The amendment:
- Includes compliance with human rights standards,
- Specifies compliance with said standards are to be evaluated by an independent body, and adds a manner to do it.
Why:
- We believe that environmental and human rights standards are inseparable and interconnected. Naturally, protection of the environment as a duty of care and the right to a clean one are human rights. But from a climate justice lens, it is vital to consider the intersectionality of the two and the ensuring of, for example, workers’ rights, in the cultivation of sustainable produce.
- We believe the evaluation of compliance with such standards in the matter of trade must be done by independent bodies to ensure impartiality and the minimisation of possible politicisation behind such decisions, further supported by a reviewal at least every 4 years. This is to prevent a situation, for example, where the EU, under the guise of environmental reasons, uses its power to exclude third states from its market.
- An example of which is the EU Renewable Energy Directive which completely banned the use of palm oil as a biofuel citing deforestation, 85% of which is sourced from the two ASEAN states Indonesia and Malaysia. The use of biofuels notwithstanding, a ban was not proportional compared to the EU’s continued production and import of gas and oil from regimes, nor was it fair compared to various other EU measures based on a case-by-case basis and that the ban only applied to the use of palm oil as a biofuel in which the EU has an interest in its own protection of rapeseed and sunflower oil, and no ban of other uses. It was further unfair as Malaysia over the past decade had become the largest producer of certified sustainable palm oil and has been significantly moving towards majority-RSPO-certified palm oil production. The biggest struggle it faces are the roughly 40% smallholder farmers that lack the education, income, and access to means to compete with the higher per hectare yield of large-scale commercial plantations, thus resorting to deforestation. The ban was thus essentially a form of “green neoimperialism” that did nothing to address deforestation but had devastating impacts on the at least 2 million smallholder Malaysian farmers.

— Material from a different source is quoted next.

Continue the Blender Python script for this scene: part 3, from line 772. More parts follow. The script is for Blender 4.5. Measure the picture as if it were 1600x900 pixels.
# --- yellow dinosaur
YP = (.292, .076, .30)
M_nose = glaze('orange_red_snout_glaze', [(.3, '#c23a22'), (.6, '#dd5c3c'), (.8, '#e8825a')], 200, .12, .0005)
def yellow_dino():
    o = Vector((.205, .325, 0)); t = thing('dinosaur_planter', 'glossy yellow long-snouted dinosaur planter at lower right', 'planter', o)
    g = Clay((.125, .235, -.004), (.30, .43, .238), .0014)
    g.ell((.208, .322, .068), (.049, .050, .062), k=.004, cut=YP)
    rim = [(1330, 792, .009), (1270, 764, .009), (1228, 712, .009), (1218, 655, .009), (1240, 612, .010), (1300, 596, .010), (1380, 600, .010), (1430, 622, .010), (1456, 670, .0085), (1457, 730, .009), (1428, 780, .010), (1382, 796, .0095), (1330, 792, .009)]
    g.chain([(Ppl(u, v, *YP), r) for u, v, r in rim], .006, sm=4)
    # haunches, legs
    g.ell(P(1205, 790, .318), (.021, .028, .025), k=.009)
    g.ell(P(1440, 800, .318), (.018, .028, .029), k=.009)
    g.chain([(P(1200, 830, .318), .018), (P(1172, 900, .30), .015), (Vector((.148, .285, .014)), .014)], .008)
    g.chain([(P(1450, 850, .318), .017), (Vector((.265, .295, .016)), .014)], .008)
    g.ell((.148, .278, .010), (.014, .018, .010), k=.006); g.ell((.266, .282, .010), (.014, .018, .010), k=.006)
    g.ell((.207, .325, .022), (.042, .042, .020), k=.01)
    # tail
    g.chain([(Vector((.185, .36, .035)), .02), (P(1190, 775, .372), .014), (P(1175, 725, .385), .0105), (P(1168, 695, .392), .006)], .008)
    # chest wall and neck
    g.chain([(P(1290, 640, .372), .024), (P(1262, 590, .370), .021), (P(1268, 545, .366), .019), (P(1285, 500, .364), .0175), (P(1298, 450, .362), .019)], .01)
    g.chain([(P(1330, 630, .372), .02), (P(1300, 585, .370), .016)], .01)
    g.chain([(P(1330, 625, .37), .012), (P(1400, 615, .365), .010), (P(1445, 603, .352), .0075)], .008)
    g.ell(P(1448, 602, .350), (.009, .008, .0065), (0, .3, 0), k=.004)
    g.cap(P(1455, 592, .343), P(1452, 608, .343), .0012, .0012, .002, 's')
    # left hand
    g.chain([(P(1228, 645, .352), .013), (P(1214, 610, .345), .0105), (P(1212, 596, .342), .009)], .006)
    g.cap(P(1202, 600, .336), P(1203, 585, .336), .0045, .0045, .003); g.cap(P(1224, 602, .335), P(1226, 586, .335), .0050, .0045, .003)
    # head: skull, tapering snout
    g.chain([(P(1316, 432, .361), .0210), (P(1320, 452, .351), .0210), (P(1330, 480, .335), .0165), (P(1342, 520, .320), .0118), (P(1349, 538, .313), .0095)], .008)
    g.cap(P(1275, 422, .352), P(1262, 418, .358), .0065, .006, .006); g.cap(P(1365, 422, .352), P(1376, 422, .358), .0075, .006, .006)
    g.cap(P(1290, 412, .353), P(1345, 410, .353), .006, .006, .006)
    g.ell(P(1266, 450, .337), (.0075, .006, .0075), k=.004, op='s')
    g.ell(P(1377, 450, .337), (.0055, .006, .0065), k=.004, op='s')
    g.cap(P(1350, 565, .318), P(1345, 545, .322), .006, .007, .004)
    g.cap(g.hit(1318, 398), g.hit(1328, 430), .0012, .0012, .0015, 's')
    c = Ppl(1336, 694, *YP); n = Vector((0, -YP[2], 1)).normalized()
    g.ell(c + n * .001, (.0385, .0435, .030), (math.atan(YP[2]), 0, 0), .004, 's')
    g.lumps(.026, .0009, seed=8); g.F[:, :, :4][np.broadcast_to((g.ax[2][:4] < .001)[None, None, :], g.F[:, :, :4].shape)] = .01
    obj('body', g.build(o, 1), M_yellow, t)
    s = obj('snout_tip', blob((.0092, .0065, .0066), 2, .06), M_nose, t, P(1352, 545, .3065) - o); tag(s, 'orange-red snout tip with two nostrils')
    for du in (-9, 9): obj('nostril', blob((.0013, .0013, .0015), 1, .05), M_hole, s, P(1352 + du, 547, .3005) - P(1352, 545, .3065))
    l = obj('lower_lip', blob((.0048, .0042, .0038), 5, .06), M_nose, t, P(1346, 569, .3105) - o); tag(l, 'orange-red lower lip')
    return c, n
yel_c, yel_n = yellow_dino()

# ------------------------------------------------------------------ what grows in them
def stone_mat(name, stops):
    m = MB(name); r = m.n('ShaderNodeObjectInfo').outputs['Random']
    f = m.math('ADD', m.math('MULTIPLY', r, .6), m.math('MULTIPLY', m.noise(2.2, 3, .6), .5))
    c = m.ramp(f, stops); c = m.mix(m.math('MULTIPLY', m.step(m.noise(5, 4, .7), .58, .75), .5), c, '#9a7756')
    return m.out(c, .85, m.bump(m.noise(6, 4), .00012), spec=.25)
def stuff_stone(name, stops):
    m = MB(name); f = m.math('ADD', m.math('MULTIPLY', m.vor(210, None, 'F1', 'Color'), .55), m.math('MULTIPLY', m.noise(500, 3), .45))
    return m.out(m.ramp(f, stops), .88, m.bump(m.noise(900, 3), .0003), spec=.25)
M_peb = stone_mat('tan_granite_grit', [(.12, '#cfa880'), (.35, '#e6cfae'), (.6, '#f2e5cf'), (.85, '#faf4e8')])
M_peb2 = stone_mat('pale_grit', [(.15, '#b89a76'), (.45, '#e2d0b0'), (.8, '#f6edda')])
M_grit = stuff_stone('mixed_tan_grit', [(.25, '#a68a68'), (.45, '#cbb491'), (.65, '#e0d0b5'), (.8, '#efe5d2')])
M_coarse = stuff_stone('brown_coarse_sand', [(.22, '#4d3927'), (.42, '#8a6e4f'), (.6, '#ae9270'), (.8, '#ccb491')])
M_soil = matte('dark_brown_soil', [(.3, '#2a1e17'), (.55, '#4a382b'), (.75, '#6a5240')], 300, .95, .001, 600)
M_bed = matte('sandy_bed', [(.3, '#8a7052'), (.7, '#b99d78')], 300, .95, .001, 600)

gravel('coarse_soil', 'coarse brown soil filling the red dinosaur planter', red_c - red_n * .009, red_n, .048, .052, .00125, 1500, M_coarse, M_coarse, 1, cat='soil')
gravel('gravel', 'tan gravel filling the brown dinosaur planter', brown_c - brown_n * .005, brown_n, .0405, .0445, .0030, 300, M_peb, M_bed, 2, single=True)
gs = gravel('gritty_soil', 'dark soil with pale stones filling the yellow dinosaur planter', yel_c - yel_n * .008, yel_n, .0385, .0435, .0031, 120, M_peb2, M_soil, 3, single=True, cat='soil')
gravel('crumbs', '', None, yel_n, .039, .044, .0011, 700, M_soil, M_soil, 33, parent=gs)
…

- Similarly, the EU must be careful to implement standards that make it impossible for smallholder producers to meet without a redistributive mechanism when its own production or exploitation of natural resources in North Africa have often amounted to extractivism, creating what Naomi Klein terms ‘sacrifice zones’: areas disproportionately ravaged by extraction and processing, inhabited by people whose bodies, health, land and water are sacrificed in order to maintain the accumulation of capital – where exploitation by the EU exacerbates the ecological crisis of North Africa and impacts disproportionately the rural working poor – farmers, workers, fisherfolk and the unemployed – devastating their agricultural and fishery industries. This includes olive oil exploitation in Tunisia, oil and gas extraction in Tunisia and Algeria, water grabbing and phosphate exploitation in Morocco and Tunisia, and even ‘green’ projects like TuNur in Tunisia.
- Therefore any measures that disadvantage farmers in the Global South, for example on environmental or human rights standards, must be, firstly, evaluated non-politically, and secondly, where possible, include a redistributive mechanism to incentivise the affected smallholder farmers to meet those standards.